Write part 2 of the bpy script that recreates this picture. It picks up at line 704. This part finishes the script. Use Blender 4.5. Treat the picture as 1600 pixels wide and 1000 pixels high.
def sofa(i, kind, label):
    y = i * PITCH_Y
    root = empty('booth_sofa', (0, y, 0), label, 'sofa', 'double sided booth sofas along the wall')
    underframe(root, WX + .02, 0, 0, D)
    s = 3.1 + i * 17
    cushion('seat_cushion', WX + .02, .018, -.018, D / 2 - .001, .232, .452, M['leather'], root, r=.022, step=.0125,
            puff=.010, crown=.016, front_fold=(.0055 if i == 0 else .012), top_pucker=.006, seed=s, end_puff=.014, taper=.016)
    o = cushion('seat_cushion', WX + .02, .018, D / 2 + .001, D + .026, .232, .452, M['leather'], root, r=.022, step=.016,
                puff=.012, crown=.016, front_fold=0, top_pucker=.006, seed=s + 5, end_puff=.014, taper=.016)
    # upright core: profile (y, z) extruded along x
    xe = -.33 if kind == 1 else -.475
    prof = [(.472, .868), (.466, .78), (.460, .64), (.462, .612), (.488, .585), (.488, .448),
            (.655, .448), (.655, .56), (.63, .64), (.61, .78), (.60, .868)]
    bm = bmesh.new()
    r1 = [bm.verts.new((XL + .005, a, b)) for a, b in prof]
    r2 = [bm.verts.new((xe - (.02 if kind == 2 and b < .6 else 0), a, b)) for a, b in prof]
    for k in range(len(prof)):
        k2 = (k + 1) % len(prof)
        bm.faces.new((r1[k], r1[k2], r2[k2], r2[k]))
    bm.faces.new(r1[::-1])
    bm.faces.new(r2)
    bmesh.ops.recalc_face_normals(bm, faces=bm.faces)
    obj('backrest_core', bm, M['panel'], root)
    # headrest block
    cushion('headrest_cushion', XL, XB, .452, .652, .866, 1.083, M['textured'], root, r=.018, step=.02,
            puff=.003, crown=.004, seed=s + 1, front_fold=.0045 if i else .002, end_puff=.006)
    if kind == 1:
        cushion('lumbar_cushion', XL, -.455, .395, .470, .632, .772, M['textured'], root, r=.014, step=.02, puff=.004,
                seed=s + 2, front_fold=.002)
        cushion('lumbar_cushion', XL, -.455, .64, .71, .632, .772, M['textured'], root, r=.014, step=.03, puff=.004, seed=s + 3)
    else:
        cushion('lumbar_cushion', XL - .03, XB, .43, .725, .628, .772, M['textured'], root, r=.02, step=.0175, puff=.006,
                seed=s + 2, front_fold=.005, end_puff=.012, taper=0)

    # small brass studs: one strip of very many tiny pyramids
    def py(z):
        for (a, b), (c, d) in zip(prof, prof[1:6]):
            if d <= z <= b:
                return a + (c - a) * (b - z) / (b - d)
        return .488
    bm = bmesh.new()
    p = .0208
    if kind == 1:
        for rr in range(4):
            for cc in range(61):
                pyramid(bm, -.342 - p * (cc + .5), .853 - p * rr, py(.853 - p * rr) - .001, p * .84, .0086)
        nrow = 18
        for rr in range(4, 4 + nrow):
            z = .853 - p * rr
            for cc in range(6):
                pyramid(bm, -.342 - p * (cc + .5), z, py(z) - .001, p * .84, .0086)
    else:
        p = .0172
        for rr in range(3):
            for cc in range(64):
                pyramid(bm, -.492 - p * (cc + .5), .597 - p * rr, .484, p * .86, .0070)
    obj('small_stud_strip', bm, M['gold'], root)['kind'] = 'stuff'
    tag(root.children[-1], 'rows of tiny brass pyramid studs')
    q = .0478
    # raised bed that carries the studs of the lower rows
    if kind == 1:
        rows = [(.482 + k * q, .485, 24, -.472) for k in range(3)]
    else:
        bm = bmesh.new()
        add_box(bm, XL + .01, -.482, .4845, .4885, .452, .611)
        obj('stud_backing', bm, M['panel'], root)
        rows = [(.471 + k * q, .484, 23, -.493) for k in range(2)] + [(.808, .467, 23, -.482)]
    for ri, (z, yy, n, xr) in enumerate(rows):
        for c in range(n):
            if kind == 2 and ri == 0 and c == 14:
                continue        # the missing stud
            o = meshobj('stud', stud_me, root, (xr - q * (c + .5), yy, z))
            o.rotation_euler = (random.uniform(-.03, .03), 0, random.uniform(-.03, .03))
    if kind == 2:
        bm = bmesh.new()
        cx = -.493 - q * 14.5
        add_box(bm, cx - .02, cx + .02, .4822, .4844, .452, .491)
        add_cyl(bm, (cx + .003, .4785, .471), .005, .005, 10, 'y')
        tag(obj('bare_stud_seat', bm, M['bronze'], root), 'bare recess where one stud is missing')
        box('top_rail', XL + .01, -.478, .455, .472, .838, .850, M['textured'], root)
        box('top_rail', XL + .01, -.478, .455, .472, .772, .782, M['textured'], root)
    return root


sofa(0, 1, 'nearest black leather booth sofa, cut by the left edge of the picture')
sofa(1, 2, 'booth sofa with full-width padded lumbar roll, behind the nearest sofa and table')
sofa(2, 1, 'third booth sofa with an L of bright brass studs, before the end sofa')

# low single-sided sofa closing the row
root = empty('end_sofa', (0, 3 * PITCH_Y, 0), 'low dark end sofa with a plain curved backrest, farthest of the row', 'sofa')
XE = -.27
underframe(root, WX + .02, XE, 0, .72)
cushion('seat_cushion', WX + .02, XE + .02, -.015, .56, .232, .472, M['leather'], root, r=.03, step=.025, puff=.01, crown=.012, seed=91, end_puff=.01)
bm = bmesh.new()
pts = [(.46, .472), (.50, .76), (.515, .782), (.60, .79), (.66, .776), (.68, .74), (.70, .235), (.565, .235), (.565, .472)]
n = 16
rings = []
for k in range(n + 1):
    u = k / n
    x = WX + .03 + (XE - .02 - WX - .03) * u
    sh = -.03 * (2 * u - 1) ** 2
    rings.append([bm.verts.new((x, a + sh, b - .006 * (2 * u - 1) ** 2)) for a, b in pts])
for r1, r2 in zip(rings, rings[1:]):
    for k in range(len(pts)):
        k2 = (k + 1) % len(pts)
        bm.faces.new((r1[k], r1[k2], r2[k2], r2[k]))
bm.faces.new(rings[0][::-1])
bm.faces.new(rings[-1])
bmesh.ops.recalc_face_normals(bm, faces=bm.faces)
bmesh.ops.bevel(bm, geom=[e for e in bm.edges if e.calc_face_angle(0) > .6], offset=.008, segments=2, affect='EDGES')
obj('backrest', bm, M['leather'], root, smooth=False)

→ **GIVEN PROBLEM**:
Output all of the material, please, exactly as it stands.

→ **COMPLETED EXERCISE**:
Write part 2 of the bpy script that recreates this picture. It picks up at line 704. This part finishes the script. Use Blender 4.5. Treat the picture as 1600 pixels wide and 1000 pixels high.
def sofa(i, kind, label):
    y = i * PITCH_Y
    root = empty('booth_sofa', (0, y, 0), label, 'sofa', 'double sided booth sofas along the wall')
    underframe(root, WX + .02, 0, 0, D)
    s = 3.1 + i * 17
    cushion('seat_cushion', WX + .02, .018, -.018, D / 2 - .001, .232, .452, M['leather'], root, r=.022, step=.0125,
            puff=.010, crown=.016, front_fold=(.0055 if i == 0 else .012), top_pucker=.006, seed=s, end_puff=.014, taper=.016)
    o = cushion('seat_cushion', WX + .02, .018, D / 2 + .001, D + .026, .232, .452, M['leather'], root, r=.022, step=.016,
                puff=.012, crown=.016, front_fold=0, top_pucker=.006, seed=s + 5, end_puff=.014, taper=.016)
    # upright core: profile (y, z) extruded along x
    xe = -.33 if kind == 1 else -.475
    prof = [(.472, .868), (.466, .78), (.460, .64), (.462, .612), (.488, .585), (.488, .448),
            (.655, .448), (.655, .56), (.63, .64), (.61, .78), (.60, .868)]
    bm = bmesh.new()
    r1 = [bm.verts.new((XL + .005, a, b)) for a, b in prof]
    r2 = [bm.verts.new((xe - (.02 if kind == 2 and b < .6 else 0), a, b)) for a, b in prof]
    for k in range(len(prof)):
        k2 = (k + 1) % len(prof)
        bm.faces.new((r1[k], r1[k2], r2[k2], r2[k]))
    bm.faces.new(r1[::-1])
    bm.faces.new(r2)
    bmesh.ops.recalc_face_normals(bm, faces=bm.faces)
    obj('backrest_core', bm, M['panel'], root)
    # headrest block
    cushion('headrest_cushion', XL, XB, .452, .652, .866, 1.083, M['textured'], root, r=.018, step=.02,
            puff=.003, crown=.004, seed=s + 1, front_fold=.0045 if i else .002, end_puff=.006)
    if kind == 1:
        cushion('lumbar_cushion', XL, -.455, .395, .470, .632, .772, M['textured'], root, r=.014, step=.02, puff=.004,
                seed=s + 2, front_fold=.002)
        cushion('lumbar_cushion', XL, -.455, .64, .71, .632, .772, M['textured'], root, r=.014, step=.03, puff=.004, seed=s + 3)
    else:
        cushion('lumbar_cushion', XL - .03, XB, .43, .725, .628, .772, M['textured'], root, r=.02, step=.0175, puff=.006,
                seed=s + 2, front_fold=.005, end_puff=.012, taper=0)

    # small brass studs: one strip of very many tiny pyramids
    def py(z):
        for (a, b), (c, d) in zip(prof, prof[1:6]):
            if d <= z <= b:
                return a + (c - a) * (b - z) / (b - d)
        return .488
    bm = bmesh.new()
    p = .0208
    if kind == 1:
        for rr in range(4):
            for cc in range(61):
                pyramid(bm, -.342 - p * (cc + .5), .853 - p * rr, py(.853 - p * rr) - .001, p * .84, .0086)
        nrow = 18
        for rr in range(4, 4 + nrow):
            z = .853 - p * rr
            for cc in range(6):
                pyramid(bm, -.342 - p * (cc + .5), z, py(z) - .001, p * .84, .0086)
    else:
        p = .0172
        for rr in range(3):
            for cc in range(64):
                pyramid(bm, -.492 - p * (cc + .5), .597 - p * rr, .484, p * .86, .0070)
    obj('small_stud_strip', bm, M['gold'], root)['kind'] = 'stuff'
    tag(root.children[-1], 'rows of tiny brass pyramid studs')
    q = .0478
    # raised bed that carries the studs of the lower rows
    if kind == 1:
        rows = [(.482 + k * q, .485, 24, -.472) for k in range(3)]
    else:
        bm = bmesh.new()
        add_box(bm, XL + .01, -.482, .4845, .4885, .452, .611)
        obj('stud_backing', bm, M['panel'], root)
        rows = [(.471 + k * q, .484, 23, -.493) for k in range(2)] + [(.808, .467, 23, -.482)]
    for ri, (z, yy, n, xr) in enumerate(rows):
        for c in range(n):
            if kind == 2 and ri == 0 and c == 14:
                continue        # the missing stud
            o = meshobj('stud', stud_me, root, (xr - q * (c + .5), yy, z))
            o.rotation_euler = (random.uniform(-.03, .03), 0, random.uniform(-.03, .03))
    if kind == 2:
        bm = bmesh.new()
        cx = -.493 - q * 14.5
        add_box(bm, cx - .02, cx + .02, .4822, .4844, .452, .491)
        add_cyl(bm, (cx + .003, .4785, .471), .005, .005, 10, 'y')
        tag(obj('bare_stud_seat', bm, M['bronze'], root), 'bare recess where one stud is missing')
        box('top_rail', XL + .01, -.478, .455, .472, .838, .850, M['textured'], root)
        box('top_rail', XL + .01, -.478, .455, .472, .772, .782, M['textured'], root)
    return root


sofa(0, 1, 'nearest black leather booth sofa, cut by the left edge of the picture')
sofa(1, 2, 'booth sofa with full-width padded lumbar roll, behind the nearest sofa and table')
sofa(2, 1, 'third booth sofa with an L of bright brass studs, before the end sofa')

# low single-sided sofa closing the row
root = empty('end_sofa', (0, 3 * PITCH_Y, 0), 'low dark end sofa with a plain curved backrest, farthest of the row', 'sofa')
XE = -.27
underframe(root, WX + .02, XE, 0, .72)
cushion('seat_cushion', WX + .02, XE + .02, -.015, .56, .232, .472, M['leather'], root, r=.03, step=.025, puff=.01, crown=.012, seed=91, end_puff=.01)
bm = bmesh.new()
pts = [(.46, .472), (.50, .76), (.515, .782), (.60, .79), (.66, .776), (.68, .74), (.70, .235), (.565, .235), (.565, .472)]
n = 16
rings = []
for k in range(n + 1):
    u = k / n
    x = WX + .03 + (XE - .02 - WX - .03) * u
    sh = -.03 * (2 * u - 1) ** 2
    rings.append([bm.verts.new((x, a + sh, b - .006 * (2 * u - 1) ** 2)) for a, b in pts])
for r1, r2 in zip(rings, rings[1:]):
    for k in range(len(pts)):
        k2 = (k + 1) % len(pts)
        bm.faces.new((r1[k], r1[k2], r2[k2], r2[k]))
bm.faces.new(rings[0][::-1])
bm.faces.new(rings[-1])
bmesh.ops.recalc_face_normals(bm, faces=bm.faces)
bmesh.ops.bevel(bm, geom=[e for e in bm.edges if e.calc_face_angle(0) > .6], offset=.008, segments=2, affect='EDGES')
obj('backrest', bm, M['leather'], root, smooth=False)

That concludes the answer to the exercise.